SHORT TASK →
Work out the number of lines with "high" in them. Reply with that number and no other words.

— START DATA SECTION —

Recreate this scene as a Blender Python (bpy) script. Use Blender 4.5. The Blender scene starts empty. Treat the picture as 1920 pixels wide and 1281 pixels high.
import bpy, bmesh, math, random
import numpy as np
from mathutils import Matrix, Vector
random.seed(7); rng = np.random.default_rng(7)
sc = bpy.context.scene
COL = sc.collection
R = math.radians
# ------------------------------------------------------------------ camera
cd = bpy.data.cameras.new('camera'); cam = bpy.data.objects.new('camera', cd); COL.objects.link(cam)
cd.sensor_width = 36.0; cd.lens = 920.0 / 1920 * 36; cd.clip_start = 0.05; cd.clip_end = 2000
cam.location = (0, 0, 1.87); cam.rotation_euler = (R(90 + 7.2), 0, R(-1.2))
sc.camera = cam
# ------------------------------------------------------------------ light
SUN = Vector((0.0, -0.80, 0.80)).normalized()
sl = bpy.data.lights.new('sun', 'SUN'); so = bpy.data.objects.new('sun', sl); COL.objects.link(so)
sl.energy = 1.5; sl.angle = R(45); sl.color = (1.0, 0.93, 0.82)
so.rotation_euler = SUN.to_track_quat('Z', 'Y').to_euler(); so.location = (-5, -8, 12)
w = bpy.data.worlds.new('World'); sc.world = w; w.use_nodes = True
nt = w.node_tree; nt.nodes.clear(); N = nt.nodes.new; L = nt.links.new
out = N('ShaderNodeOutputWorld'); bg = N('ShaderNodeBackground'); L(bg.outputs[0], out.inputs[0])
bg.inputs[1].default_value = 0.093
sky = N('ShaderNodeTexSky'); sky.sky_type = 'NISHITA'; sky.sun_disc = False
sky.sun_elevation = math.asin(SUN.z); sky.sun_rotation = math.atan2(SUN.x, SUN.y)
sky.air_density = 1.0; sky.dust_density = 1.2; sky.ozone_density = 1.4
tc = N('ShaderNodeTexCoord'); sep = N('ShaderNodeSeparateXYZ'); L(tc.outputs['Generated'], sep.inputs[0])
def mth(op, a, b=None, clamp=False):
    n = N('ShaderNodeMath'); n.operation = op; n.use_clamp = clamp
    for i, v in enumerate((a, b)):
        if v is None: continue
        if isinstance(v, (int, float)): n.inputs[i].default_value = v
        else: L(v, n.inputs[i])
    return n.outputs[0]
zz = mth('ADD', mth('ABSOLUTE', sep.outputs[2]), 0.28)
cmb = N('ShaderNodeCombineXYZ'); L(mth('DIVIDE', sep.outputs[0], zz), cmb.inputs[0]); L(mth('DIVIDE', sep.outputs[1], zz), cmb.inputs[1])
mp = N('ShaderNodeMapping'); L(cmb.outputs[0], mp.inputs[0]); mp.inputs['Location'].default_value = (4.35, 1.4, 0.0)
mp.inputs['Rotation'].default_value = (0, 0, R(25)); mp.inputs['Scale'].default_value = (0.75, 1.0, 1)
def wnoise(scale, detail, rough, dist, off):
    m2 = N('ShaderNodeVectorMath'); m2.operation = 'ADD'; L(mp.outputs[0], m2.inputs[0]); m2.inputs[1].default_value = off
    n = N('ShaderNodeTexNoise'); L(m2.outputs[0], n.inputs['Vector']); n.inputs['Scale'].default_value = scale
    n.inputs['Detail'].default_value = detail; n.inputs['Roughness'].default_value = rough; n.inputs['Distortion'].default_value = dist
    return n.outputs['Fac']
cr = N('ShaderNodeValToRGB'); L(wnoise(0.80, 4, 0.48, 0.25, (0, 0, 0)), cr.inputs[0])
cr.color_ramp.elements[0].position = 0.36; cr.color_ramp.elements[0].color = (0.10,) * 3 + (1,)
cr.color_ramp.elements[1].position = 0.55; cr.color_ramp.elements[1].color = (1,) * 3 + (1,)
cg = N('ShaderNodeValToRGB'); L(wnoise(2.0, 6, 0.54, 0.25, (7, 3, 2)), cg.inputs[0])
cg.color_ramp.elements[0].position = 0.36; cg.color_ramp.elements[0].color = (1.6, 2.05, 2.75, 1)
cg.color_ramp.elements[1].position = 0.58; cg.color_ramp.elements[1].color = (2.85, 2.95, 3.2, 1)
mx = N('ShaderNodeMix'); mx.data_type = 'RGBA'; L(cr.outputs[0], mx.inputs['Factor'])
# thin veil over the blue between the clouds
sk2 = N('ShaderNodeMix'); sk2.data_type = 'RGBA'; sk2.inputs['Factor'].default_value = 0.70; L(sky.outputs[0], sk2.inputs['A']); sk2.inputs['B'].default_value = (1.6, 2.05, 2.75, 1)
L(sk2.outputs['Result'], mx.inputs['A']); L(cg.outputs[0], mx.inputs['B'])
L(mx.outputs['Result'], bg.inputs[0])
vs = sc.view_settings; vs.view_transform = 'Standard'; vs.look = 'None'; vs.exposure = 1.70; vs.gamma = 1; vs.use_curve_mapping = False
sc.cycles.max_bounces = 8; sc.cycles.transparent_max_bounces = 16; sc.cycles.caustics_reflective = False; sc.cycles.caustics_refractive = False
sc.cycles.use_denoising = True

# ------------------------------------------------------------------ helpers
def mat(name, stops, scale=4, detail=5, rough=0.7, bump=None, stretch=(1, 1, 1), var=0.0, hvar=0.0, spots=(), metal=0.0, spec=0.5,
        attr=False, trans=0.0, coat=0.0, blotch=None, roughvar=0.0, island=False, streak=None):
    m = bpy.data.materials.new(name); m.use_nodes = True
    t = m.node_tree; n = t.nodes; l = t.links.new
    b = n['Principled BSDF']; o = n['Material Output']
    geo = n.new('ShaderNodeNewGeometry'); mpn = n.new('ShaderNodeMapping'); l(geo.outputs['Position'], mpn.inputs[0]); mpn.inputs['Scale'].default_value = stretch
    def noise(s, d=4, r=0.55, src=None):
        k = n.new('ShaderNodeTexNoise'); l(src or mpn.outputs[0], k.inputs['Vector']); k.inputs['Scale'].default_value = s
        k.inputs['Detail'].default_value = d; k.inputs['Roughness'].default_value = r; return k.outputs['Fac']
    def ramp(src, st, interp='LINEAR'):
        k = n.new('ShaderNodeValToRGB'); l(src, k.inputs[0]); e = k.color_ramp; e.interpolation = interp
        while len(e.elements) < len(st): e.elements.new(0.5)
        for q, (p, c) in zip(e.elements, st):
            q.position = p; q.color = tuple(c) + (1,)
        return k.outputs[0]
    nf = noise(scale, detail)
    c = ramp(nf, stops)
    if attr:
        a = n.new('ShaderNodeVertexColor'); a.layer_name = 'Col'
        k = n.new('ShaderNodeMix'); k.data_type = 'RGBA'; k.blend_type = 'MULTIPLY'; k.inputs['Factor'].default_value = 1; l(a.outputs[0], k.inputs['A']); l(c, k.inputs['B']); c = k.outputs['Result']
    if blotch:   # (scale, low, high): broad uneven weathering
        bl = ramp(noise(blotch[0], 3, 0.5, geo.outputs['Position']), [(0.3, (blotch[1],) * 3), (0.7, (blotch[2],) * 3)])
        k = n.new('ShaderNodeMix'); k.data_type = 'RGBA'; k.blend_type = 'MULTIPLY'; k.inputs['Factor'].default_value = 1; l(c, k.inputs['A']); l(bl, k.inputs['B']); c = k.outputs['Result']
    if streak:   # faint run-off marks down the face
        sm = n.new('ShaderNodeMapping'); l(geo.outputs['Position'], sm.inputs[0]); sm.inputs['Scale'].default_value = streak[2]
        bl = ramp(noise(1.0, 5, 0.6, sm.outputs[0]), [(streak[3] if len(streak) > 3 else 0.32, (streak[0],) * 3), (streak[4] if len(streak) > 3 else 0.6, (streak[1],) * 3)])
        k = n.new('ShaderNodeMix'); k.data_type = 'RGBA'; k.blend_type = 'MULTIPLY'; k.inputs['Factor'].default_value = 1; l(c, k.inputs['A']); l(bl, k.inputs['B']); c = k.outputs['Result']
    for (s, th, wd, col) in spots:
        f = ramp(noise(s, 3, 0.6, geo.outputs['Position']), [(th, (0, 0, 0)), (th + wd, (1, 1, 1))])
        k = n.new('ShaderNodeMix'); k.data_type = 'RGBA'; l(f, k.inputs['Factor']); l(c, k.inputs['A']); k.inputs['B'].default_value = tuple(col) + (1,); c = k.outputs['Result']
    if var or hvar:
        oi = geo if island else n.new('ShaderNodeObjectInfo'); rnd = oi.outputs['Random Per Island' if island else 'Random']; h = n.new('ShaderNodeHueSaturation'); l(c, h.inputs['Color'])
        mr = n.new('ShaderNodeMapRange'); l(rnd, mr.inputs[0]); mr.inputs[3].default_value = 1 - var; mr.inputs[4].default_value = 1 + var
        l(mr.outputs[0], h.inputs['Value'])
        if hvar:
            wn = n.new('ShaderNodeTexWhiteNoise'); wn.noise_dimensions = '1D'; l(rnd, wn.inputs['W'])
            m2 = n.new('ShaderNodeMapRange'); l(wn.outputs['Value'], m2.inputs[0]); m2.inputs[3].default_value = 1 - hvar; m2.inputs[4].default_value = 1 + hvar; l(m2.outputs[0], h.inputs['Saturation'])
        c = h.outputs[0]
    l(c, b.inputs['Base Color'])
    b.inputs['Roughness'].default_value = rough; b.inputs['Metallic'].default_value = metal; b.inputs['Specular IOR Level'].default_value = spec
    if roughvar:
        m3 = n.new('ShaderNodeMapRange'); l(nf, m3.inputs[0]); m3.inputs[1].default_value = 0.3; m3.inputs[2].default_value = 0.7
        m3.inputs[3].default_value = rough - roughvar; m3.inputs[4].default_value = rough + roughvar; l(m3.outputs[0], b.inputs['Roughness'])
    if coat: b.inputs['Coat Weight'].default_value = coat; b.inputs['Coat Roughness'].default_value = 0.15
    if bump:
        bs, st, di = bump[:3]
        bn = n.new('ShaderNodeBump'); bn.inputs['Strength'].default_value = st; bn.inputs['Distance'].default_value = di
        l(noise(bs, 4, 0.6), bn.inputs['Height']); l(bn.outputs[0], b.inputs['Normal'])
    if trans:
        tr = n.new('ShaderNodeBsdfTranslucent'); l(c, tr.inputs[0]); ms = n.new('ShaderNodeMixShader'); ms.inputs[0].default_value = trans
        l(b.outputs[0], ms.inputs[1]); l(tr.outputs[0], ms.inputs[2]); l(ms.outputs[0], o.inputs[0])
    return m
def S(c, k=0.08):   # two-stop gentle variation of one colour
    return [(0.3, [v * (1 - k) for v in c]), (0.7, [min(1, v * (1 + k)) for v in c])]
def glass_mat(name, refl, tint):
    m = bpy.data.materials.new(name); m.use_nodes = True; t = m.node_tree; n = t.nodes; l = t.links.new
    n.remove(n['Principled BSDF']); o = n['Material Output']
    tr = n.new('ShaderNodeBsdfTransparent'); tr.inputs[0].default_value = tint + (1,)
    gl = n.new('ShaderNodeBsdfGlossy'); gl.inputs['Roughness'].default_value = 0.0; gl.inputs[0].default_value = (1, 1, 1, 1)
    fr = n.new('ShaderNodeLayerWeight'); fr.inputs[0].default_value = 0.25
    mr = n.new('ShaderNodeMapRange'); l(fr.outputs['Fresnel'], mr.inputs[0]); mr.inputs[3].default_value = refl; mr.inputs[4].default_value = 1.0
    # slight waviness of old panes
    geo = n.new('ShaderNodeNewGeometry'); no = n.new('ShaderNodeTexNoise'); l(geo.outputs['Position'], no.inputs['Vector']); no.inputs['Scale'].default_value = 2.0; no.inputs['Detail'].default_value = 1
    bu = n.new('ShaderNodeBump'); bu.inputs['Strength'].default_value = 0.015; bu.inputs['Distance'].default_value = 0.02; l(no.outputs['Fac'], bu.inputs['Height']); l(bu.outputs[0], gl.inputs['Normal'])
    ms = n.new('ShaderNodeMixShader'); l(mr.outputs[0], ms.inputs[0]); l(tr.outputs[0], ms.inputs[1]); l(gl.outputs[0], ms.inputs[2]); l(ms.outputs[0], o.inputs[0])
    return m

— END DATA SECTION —

THE REPLY →
2